If economic sanctions might have a medium to longer-term effect on Russia’s war effort, a more immediate question is whether the sanctions regime is preventing Russia from acquiring key technology and components that it can use on the battlefield. The evidence on that question appears mixed. Reportedly semiconductor chip exports to Russia by China and Hong Kong increased during 2022, compensating, to some extent, for supplies that Moscow formerly received from other suppliers. The increased chip supplies from China are consistent with Beijing’s efforts to straddle a middle ground with Moscow – expressing concern over Putin’s decision to invade Ukraine while also refusing to join or comply with Western sanctions on Russia. However, according to the U.S. Commerce Department, the most technologically advanced chips – which are generally made in the United States and Europe and are needed for precision-guided systems – are not reaching Russia, rendering the continued flow of more basic chips of limited value to Russia’s war effort.
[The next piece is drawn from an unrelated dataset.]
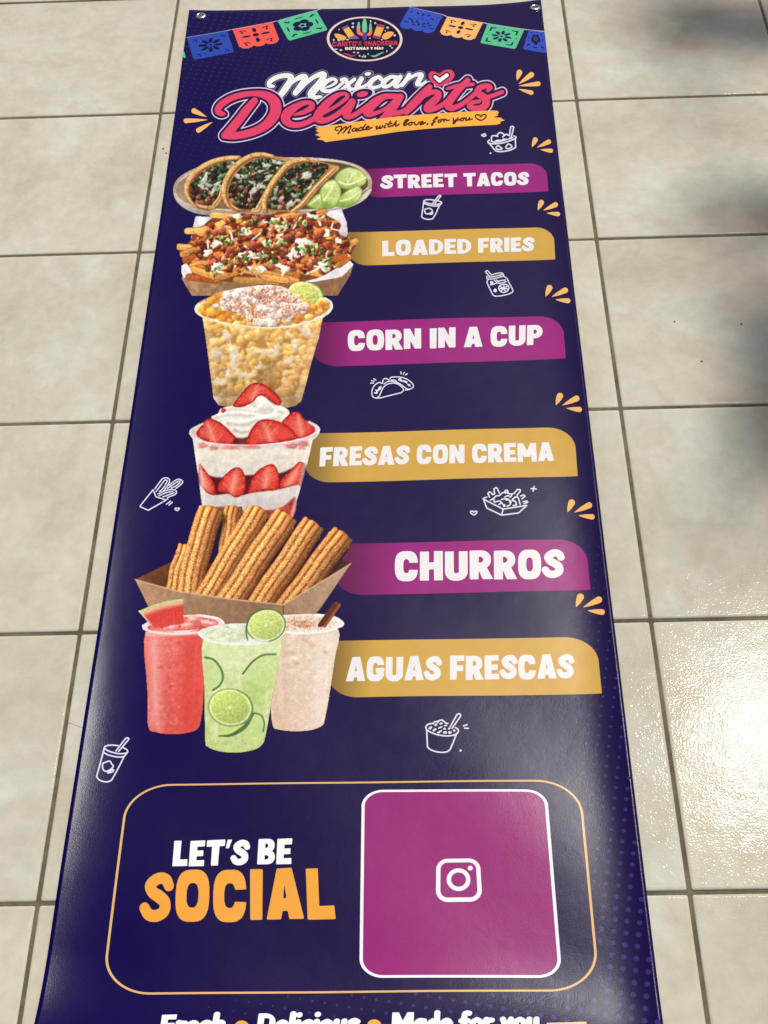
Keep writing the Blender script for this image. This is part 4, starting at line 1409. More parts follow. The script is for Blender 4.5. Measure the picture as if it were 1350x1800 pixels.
        me.vertices.foreach_set('co', np.stack([x, y, z], -1).astype(np.float32).ravel())
        me.loops.add(q.size)
        me.loops.foreach_set('vertex_index', q.ravel().astype(np.int32))
        me.polygons.add(len(q))
        me.polygons.foreach_set('loop_start', np.arange(len(q), dtype=np.int32) * 4)
        me.update(calc_edges=True)
        col = np.ones((len(used), 4), np.float32)
        col[:, :3] = lin(R.reshape(-1, 3)[used]) * gain
        at = me.color_attributes.new('ink', 'FLOAT_COLOR', 'POINT')
        at.data.foreach_set('color', col.ravel())
        smooth_normals(me)
        me.materials.append(vinyl('picture_ink'))
        o = link(bpy.data.objects.new(name, me), banner)
        o['label'] = label
        return o


def lime_round(c, x, y, rx, ry, ang, rind=(92, 140, 58), flesh=(192, 208, 116), seg=9):
    c.blob(x, y, rx, ry, ang, rind, .1)
    c.blob(x, y, rx * .93, ry * .93, ang, (222, 232, 172), .05)
    c.blob(x, y, rx * .84, ry * .84, ang, flesh, .12, tex=.2)
    cs, sn = math.cos(ang), math.sin(ang)
    for k in range(seg):
        a = 2 * math.pi * k / seg + .3
        u, v = rx * .82 * math.cos(a), ry * .82 * math.sin(a)
        c.line([(x, y), (x + u * cs - v * sn, y + u * sn + v * cs)], (214, 226, 154), r=rx * .018, op=.35)
    c.blob(x, y, rx * .08, ry * .08, 0, (232, 238, 190), 0)


# ---- street tacos on an oval plate
def paint_tacos():
    c = Canvas(300, 260, 3.75, (0, 20, 1345, 460), 3)
    plate = [(16, 285), (45, 205), (150, 138), (330, 85), (600, 64), (900, 62), (1120, 82), (1255, 125), (1318, 190), (1325, 255), (1285, 335), (1170, 395), (1000, 432), (640, 446), (300, 446), (150, 425), (50, 365)]
    c.poly(plate, (196, 178, 156), grad=(0, 60, 0, 440, (150, 130, 112)))
    low = [(20, 300), (60, 345), (150, 392), (400, 415), (700, 420), (1000, 408), (1170, 372), (1320, 268), (1285, 335), (1170, 395), (1000, 434), (640, 448), (300, 448), (150, 427), (55, 370)]
    c.poly(low, (205, 194, 178), grad=(0, 330, 0, 445, (150, 140, 134)))
    inner = [(36, 280), (70, 212), (170, 152), (340, 104), (620, 84), (900, 82), (1110, 98), (1235, 138), (1292, 198), (1298, 250), (1255, 320), (1150, 368), (990, 398), (640, 408), (320, 402), (170, 378), (70, 335)]
    c.poly(inner, (168, 148, 124), grad=(60, 0, 700, 300, (92, 74, 58)), big=.1)
    c.line([(30, 300), (70, 348), (170, 388), (400, 410), (700, 415), (1000, 404), (1160, 370), (1300, 262)], (226, 214, 196), r=4, op=.8)
    c.line([(60, 215), (170, 146), (340, 96), (620, 75), (900, 72), (1120, 90), (1250, 136), (1306, 200)], (214, 198, 176), r=4, op=.8)

    def taco(shell, filling, back, front, meat_y):
        c.poly(back, (206, 158, 92), grad=(shell[0][0], 60, shell[0][0] + 150, 400, (158, 104, 52)), tex=.16, big=.18)
        c.line(shell, (160, 106, 54), r=18, tex=.15)
        c.line([(x - 3, y - 4) for x, y in shell], (214, 166, 100), r=14, tex=.2, soft=6)
        c.line([(x - 6, y - 7) for x, y in shell], (238, 202, 138), r=5, op=.8, soft=8, tex=.2)
        c.line([(x + 16, y + 13) for x, y in shell], (112, 68, 32), r=6, op=.7, soft=9, tex=.2)
        D = c.sd(filling)
        Di = D + 8
        c.fill(Di, (56, 40, 28))
        c.within(Di)
        pick = c.spots(Di, 2)
        def chunk(x, y, r, col, lump=.3):
            c.blob(x + 4, y + 7, r * 1.1, r * .85, 0, (18, 12, 8), 0, op=.55, soft=12)
            c.blob(x, y, r, r * c.rd.uniform(.55, .85), c.rd.uniform(0, 3), col, .55, lump, tex=.3)
            c.blob(x - r * .25, y - r * .3, r * .4, r * .22, c.rd.uniform(-.5, .5), tuple(min(255, v * 1.45 + 14) for v in col), 0, .3, op=.6, soft=6)
        for _ in range(70):
            x, y = pick()
            if y > meat_y - 30 or c.rd.random() < .25:
                chunk(x, y, c.rd.uniform(16, 32), c.vary(c.rd.choice([(122, 72, 50), (94, 54, 38), (146, 92, 66), (74, 44, 32), (158, 108, 88)]), .15))
        for _ in range(120):
            x, y = pick()
            if y < meat_y or c.rd.random() < .15:
                chunk(x, y, c.rd.uniform(9, 20), c.vary(c.rd.choice([(52, 72, 44), (74, 94, 58), (36, 48, 34), (108, 126, 88), (84, 60, 42)]), .2), .4)
        for _ in range(15):
            x, y = pick()
            if y < meat_y + 60:
                r = c.rd.uniform(16, 38)
                c.blob(x, y, r, r * c.rd.uniform(.3, .5), c.rd.uniform(-1.2, .5), c.vary(c.rd.choice([(200, 202, 188), (176, 180, 164), (214, 214, 204)]), .06), .25, .28, op=.85, tex=.2, soft=6)
        for _ in range(46):
            x, y = pick()
            c.blob(x, y, c.rd.uniform(5, 10), c.rd.uniform(4, 7), c.rd.uniform(0, 3), c.vary(c.rd.choice([(62, 92, 50), (110, 134, 84), (20, 18, 14), (150, 160, 124)]), .2), .5, .3)
        c.fill(np.abs(D) - 6, (20, 14, 10), op=.4, soft=22)
        c.within(None)
        for a, rr, col in front:
            c.line([(x + 6, y + 4) for x, y in a], (126, 80, 40), r=rr * 1.05, soft=8, op=.8)
            c.line(a, col, r=rr, tex=.2)
        for x, y in shell:
            for _ in range(6):
                c.blob(x + c.rd.gauss(0, 10), y + c.rd.gauss(0, 16), c.rd.uniform(3, 8), c.rd.uniform(2, 6), c.rd.uniform(0, 3), c.vary((150, 98, 50), .2), 0, .2, op=.5, soft=5)
    taco([(238, 396), (160, 372), (108, 300), (112, 235), (165, 160), (260, 100), (360, 72), (450, 68)],
         [(150, 365), (118, 300), (125, 235), (180, 170), (280, 110), (380, 80), (470, 70), (490, 110), (430, 180), (370, 290), (320, 360), (250, 388)],
         [(100, 260), (160, 150), (300, 78), (460, 62), (500, 110), (420, 220), (340, 360), (250, 402), (150, 380)],
         [([(405, 165), (350, 250), (330, 320), (290, 380), (250, 394)], 12, (204, 156, 92)), ([(395, 160), (338, 250), (318, 320), (280, 372)], 4, (236, 200, 138))], 250)
    taco([(440, 408), (380, 372), (352, 300), (368, 210), (430, 120), (520, 60), (600, 46), (670, 62)],
         [(430, 400), (385, 350), (372, 290), (395, 210), (460, 125), (550, 70), (640, 62), (740, 78), (800, 95), (720, 170), (650, 260), (610, 340), (565, 405), (500, 412)],
         [(350, 300), (370, 190), (450, 90), (560, 42), (680, 52), (810, 90), (700, 220), (620, 350), (560, 412), (430, 412)],
         [([(812, 90), (740, 150), (670, 230), (620, 320), (580, 400), (545, 412)], 14, (206, 160, 96)), ([(800, 92), (725, 152), (655, 232), (608, 318), (565, 395)], 5, (238, 204, 142))], 265)
    taco([(622, 412), (618, 350), (650, 268), (710, 180), (780, 105), (850, 80), (900, 82)],
         [(640, 410), (636, 350), (670, 265), (735, 175), (810, 110), (900, 88), (1000, 92), (1058, 120), (1000, 190), (920, 280), (850, 370), (800, 412)],
         [(610, 412), (612, 330), (680, 210), (790, 92), (900, 72), (1060, 110), (1100, 135), (1000, 230), (900, 330), (820, 416)],
         [([(1096, 132), (1030, 190), (960, 262), (890, 345), (815, 412)], 15, (196, 150, 88)), ([(1075, 138), (1005, 205), (935, 280), (860, 370), (800, 414)], 6, (232, 198, 140))], 330)
    # lime wedges
    for pts, hi, col in (([(1080, 205), (1120, 150), (1180, 128), (1255, 150), (1292, 200), (1270, 245), (1190, 272), (1125, 262)], [(1110, 225), (1180, 240), (1285, 195)], (176, 194, 116)),
                         ([(1085, 370), (1120, 315), (1190, 265), (1240, 250), (1262, 300), (1235, 352), (1170, 388), (1110, 388)], [(1120, 350), (1190, 330), (1255, 280)], (156, 184, 84)),
                         ([(970, 360), (985, 280), (1030, 222), (1085, 212), (1120, 265), (1118, 330), (1080, 390), (1020, 402), (975, 390)], [(1010, 345), (1050, 290), (1075, 225)], (170, 190, 96)),
                         ([(895, 378), (930, 335), (985, 300), (1000, 360), (1010, 402), (950, 402)], [(920, 372), (985, 320)], (150, 176, 78))):
        D = c.poly(pts, col, grad=(pts[0][0], pts[0][1], pts[4][0], pts[4][1], (206, 220, 140)), tex=.15)
        c.within(D)
        c.blob(pts[2][0], pts[2][1] + 20, 40, 30, 0, (226, 232, 170), 0, op=.6, soft=40)
        c.blob(pts[-2][0], pts[-2][1], 70, 40, 0, (96, 128, 40), 0, op=.5, soft=50)
        c.within(None)
        c.fill(np.abs(D + 3) - 4, (104, 136, 50), op=.6)
        c.line(hi, (228, 236, 182), r=6, op=.9)
    c.line([(1180, 132), (1195, 180), (1160, 235)], (220, 228, 170), r=4, op=.8)
    c.photo(1, .10, .05, 1.08)
    c.grain(.05)
    c.print_on('tacos_picture', 'printed picture of three tacos and lime wedges on a plate', 4)


paint_tacos()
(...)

Russia also has been able to circumvent sanctions to obtain needed parts and supplies to maintain its industrial production – a critical factor given that Moscow is converting some of its civilian production capacity to military manufacturing. Russia-EU trade has declined since the invasion, but many European companies continue to trade with Russia in basic, non-luxury civilian goods, in accordance with U.S. and European sanctions regulations. Sophisticated industrial equipment, on the other hand, can have military uses, and Western sanctions generally prohibit them for sale to Russia. Attempting to address its pressing need for equipment and other goods, Moscow has been able to expand its trade routes through Georgia – a former Soviet republic that borders both Turkiye and the Russian Federation and can therefore serve as a conduit for European goods. As do the leaders of most ex-Soviet states, Georgia’s leaders seek to avoid conflict with the unpredictable Russian leader. The Georgian government insists that it strictly enforces Western sanctions and that it has denied many shipments. Yet, opponents of the ruling party in Parliament say that goods and money still flow through largely unhindered. Armenia and Azerbaijan, two other Caucasus states, have reportedly cooperated with the Georgia-Russia trade traffic. Azerbaijan’s involvement is of particular significance because Baku, an ally of Turkiye, is consistently at odds with Russia over Moscow’s support of Azerbaijan’s historic adversary, Armenia. Lines of trucks waiting to cross into Russia from Georgia often extend for miles, and the long wait prompts many drivers to take a detour and enter Russia through Azerbaijan. The emergence of the Caucasus as a key link in commerce to Russia highlights a potential loophole in EU sanctions policy. If US and EU officials are unable to plug the many holes in the Western sanctions regime, the prospects for crippling Moscow’s war effort through sanctions will diminish.